Affiliation:
1. Management & Entrepreneurship Department, Sawyer Business School, Suffolk University, MA, USA
Abstract
Background. As classroom-as-organization (CAO) simulations unfold within corporate or higher education classrooms, novice facilitators and their participants experience uncertainty in the absence of familiar and implicit sources of trust. Initial trust derived from the context, simulation, peers, and one’s self wanes as awareness dawns regarding the magnitude of difference between CAO and typical classrooms. New sources of trust arise from shared sensemaking about unfamiliar roles and interactions, growing confidence in redistributed responsibilities and authority, an environment characterized by psychological safety, feedback, and behavioral experimentation modeled upon the experiential learning cycle ( Kolb, 1976 ). Purpose. This article examines the parallel experiences of participants and novice facilitators as they initially lose trust in CAO simulations and those involved, and discover new sources of trust related to the simulation design. Using first- and second-hand experiences and extant literatures on trust and teaching and learning, the erosion of initial trust is explored, as well as how CAO simulation design principles foster new sources of emergent trust.

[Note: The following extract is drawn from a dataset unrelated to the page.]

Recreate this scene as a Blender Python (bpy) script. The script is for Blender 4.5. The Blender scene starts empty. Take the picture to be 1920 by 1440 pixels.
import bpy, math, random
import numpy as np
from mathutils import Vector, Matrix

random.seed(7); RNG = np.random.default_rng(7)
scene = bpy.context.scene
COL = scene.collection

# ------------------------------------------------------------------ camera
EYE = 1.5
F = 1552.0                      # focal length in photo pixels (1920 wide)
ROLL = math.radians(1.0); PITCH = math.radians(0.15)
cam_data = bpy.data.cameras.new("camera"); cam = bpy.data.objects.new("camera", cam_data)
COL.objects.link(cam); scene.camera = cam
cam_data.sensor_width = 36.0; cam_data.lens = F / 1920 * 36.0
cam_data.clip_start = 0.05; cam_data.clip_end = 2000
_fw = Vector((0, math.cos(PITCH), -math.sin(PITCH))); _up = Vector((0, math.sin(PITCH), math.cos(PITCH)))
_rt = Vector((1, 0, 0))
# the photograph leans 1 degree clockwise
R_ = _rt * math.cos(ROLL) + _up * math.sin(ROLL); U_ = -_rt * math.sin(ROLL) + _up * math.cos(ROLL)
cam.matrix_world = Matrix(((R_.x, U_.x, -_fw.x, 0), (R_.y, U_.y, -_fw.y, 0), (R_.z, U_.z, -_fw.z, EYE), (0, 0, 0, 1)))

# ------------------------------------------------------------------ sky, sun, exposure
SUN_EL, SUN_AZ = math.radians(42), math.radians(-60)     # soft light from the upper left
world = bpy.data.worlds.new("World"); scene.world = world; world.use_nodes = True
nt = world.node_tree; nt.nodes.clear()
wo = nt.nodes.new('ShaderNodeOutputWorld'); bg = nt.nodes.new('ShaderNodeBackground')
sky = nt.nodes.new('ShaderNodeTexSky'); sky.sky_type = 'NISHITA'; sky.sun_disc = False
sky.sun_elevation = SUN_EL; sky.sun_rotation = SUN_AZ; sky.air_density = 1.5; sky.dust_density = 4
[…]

Conclusion. Understanding the ebb and flow of participants’ trust in CAO simulations allows for targeted facilitation and coaching. Novice facilitators who examine how their own trust experiences parallel those of participants gain insight into interventions and empathy into the participant experience within this fully-experiential learning environment. Empirical research is needed to examine the mechanisms of trust loss and rebuilding in CAO simulations in relation to the enactment of unfamiliar roles, routines, and responsibilities.